What every organist everywhere needs to, for the love of all that is good and right, STOP DOING

A few posts ago I wrote about certain problems common to leaders of musical worship, and I pointed out that organists are just as vulnerable to some temptations as are praise bands. Today I’ll write about another temptation peculiar to organists that I’ve noticed an awful lot.

That is the temptation to play any given hymn, response, musical setting, or other piece of music waaaayy too slowly.

If you’ve ever attended a church service that featured organ music, you’ve probably heard what I mean. Sometimes the “waaaayy” of “waaaayy too slowly” is an exaggeration, sometimes it’s not, but the “too slowly” is almost always present.

True story: When I was thirteen and my immediate family moved to a new state, we tried out a bunch of churches in our new town so we could decide which one we wanted to call home. We couldn’t just pick one from our old denomination, because our old denomination was Presbyterian (PCUSA, if you wanted that detail) and our new town was in New England, where Congregational churches abound and Presbyterian churches are few and far between. We eventually settled on our local United Methodist church for a variety of reasons, but one of the minor reasons was that it was the only one whose organist played the hymns at their proper speed.

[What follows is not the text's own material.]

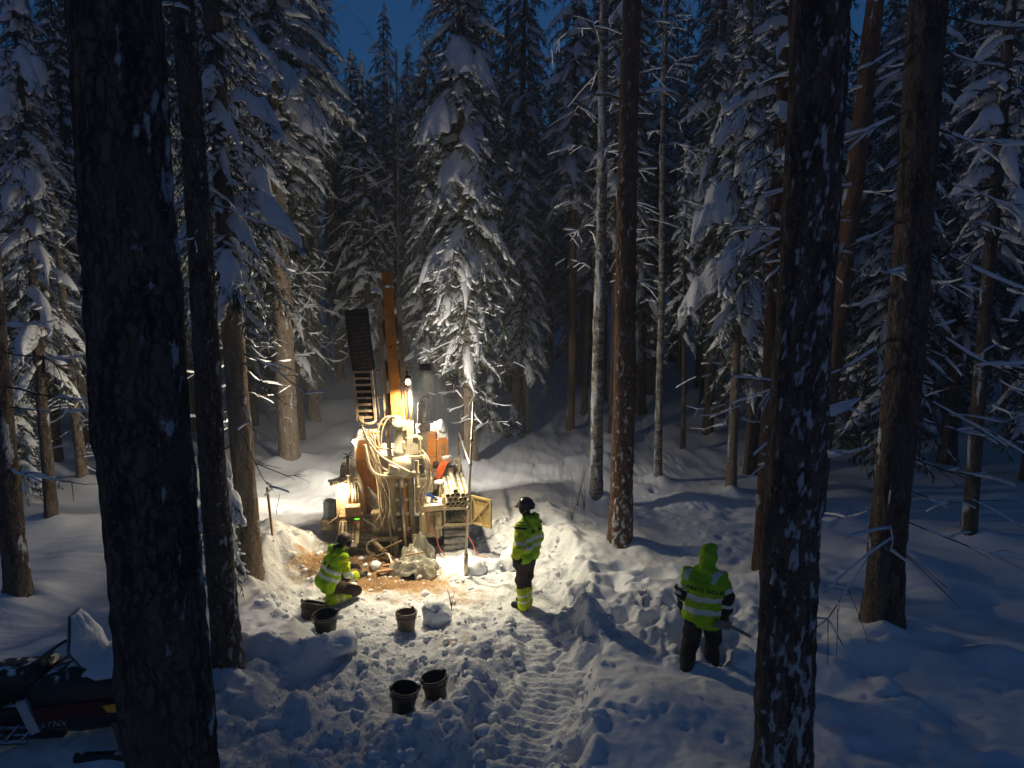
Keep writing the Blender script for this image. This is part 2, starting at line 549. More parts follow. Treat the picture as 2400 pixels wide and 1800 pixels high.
def fabric(name, c1, c2, rough=.85, sc=3.0, dist=.02):
    m, nt, b = new_mat(name)
    nt.links.new(mixc(nt, ramp(nt, noise(nt, sc, 4), .4, .65), c1, c2), b.inputs['Base Color'])
    b.inputs['Roughness'].default_value = rough
    b.inputs['Specular IOR Level'].default_value = .25
    bump(nt, b, noise(nt, 13, 4), dist, .6)
    return m
M['hivis'] = fabric('hivis_yellow', (.42, .72, .02), (.30, .58, .02), sc=5.0, dist=.03)
M['hivis_y'] = fabric('hivis_lemon', (.62, .76, .02), (.48, .64, .02), sc=5.0, dist=.03)
M['black_cloth'] = fabric('black_workwear', (.018, .017, .018), (.032, .030, .030))
M['brown_cloth'] = fabric('muddy_workwear', (.045, .036, .030), (.085, .066, .050))
M['tape'] = surf('reflective_tape', (.85, .85, .82), (.75, .75, .73), rough=.4, scale=14)
M['skin'] = surf('skin', (.50, .32, .24), (.44, .27, .20), rough=.6, scale=10)
M['helmet_black'] = surf('black_helmet', (.020, .020, .024), rough=.22, spec=.6)
M['helmet_brown'] = surf('muddy_helmet', (.11, .085, .065), (.06, .045, .035), rough=.5, scale=12)
M['glove'] = fabric('dark_glove', (.05, .046, .04), (.09, .08, .07))
# ------------------------------------------------------------------ ground
TROD = [(-4.35, 10.89), (-3.9, 11.98), (-3.5, 12.8), (-3.3, 13.6), (-.5, 13.6), (.3, 12.9), (.94, 12.2), (1.01, 10.54), (1.05, 9.06), (.98, 8.1), (.69, 6.51), (.25, 4.36), (.1, 2.0), (-2.6, 2.0), (-2.72, 4.36), (-3.12, 5.93), (-3.27, 6.65), (-3.67, 7.7), (-3.5, 8.35), (-2.55, 8.60), (-2.3, 9.06), (-3.1, 9.45), (-3.66, 9.89)]
RIDGE = [(.06, 9.5), (-.5, 8.55), (-.62, 7.6), (-.72, 7.0), (-1.5, 6.45), (-2.3, 6.0)]
WALLR = [(1.25, 12.6), (1.15, 10.9), (1.25, 9.0)]
LANE = [(.31, 10.1), (.52, 8.57), (.36, 7.64), (.02, 6.51), (-.11, 5.65), (-.2, 4.0)]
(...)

Anyway, yeah, too often, organists play too slowly.

Sometimes I complain about this problem to a certain friend at my current church, who always counters that the organist is trying to play in a “stately” manner. In fairness to my friend, organs excel at playing in a stately manner, and the organist probably is trying to take advantage of that fact by giving every hymn, response, musical setting, and so on an air of stateliness. She may not even realize she’s doing it.

But there are at least two problems with taking that approach, and therefore at least two reasons I’d like organists everywhere to knock it off.

The first problem is that not every hymn, response, musical setting, or what have you is meant to sound stately. Sometimes a stately is just plain wrong for a given piece. “Come Thou Fount of Every Blessing,” for example–or anything else set to the tune “Nettleton“–should sound sprightly, not stately. “Nettleton” can be lively or mellow, though it should be played at the same tempo either way. But it just plain doesn’t have the gravitas you need if you’re aiming for stateliness, so for ol’ John Wyeth‘s sake don’t slow it down.

Try this, organists: Take the lyrics to any given hymn and sit down with them, or better yet stand up or go for a walk or something, and try singing them without an organ or any other instrument, at the tempo that feels most natural and right for that particular hymn. Then, when you return to your organ, play the hymn at that tempo instead of the one you usually use. Your congregation will thank you.

The second problem relates to a general principle of leading musical worship, which is that nothing kills a congregation’s enthusiasm like a song that drags on too long because it’s being led too slow. (This principle also holds for worship bands, youth group guitarists, and anyone else who leads group singing of any kind in any situation ever.) Even just a little too slow, so little you hardly notice if you’re the one leading the singing, can stretch a heretofore lively song out into an utter dirge once you multiply the slowness by three or four verses. When that happens, the congregation feels trapped in the song, and they stop thinking about God and start thinking about how the worship leader really should be playing faster. They stop closing their eyes in joyous rapture and start looking out the window to watch the glaciers whiz by.

The best tempo for any given hymn or musical setting or whatever is whatever tempo is proper for that hymn or musical setting or whatever. Usually that’s whatever tempo feels most natural, absent the limitations of the congregation or the instruments or whatever else might affect the way you lead singing. But I found, in my years leading musical worship for my college fellowship (yup, I was once that guy), that when you’re actually up there in front of the group, sometimes time distorts itself so the tempo that feels right to you then is actually a bit too slow.

The remedy is easy: Err on the side of playing a little too fast. Don’t race through it, of course; that doesn’t work either. Just play a little faster than you think you should. Sometimes that’ll mean that the song or hymn feels a little too fast, sure–but more often than not it’ll mean that you actually get the tempo just right. And your congregation will thank you.

Just please, please, please stop playing everything too slowly. Yes, this means you.

Thank you.


One comment on “What every organist everywhere needs to, for the love of all that is good and right, STOP DOING

  1. Tim says:

    My cousins and I used to lovingly (though critically) refer to this phenomenon as “magestifying” the hymn. Our organist growing up was a chronic magestifier of the final verse.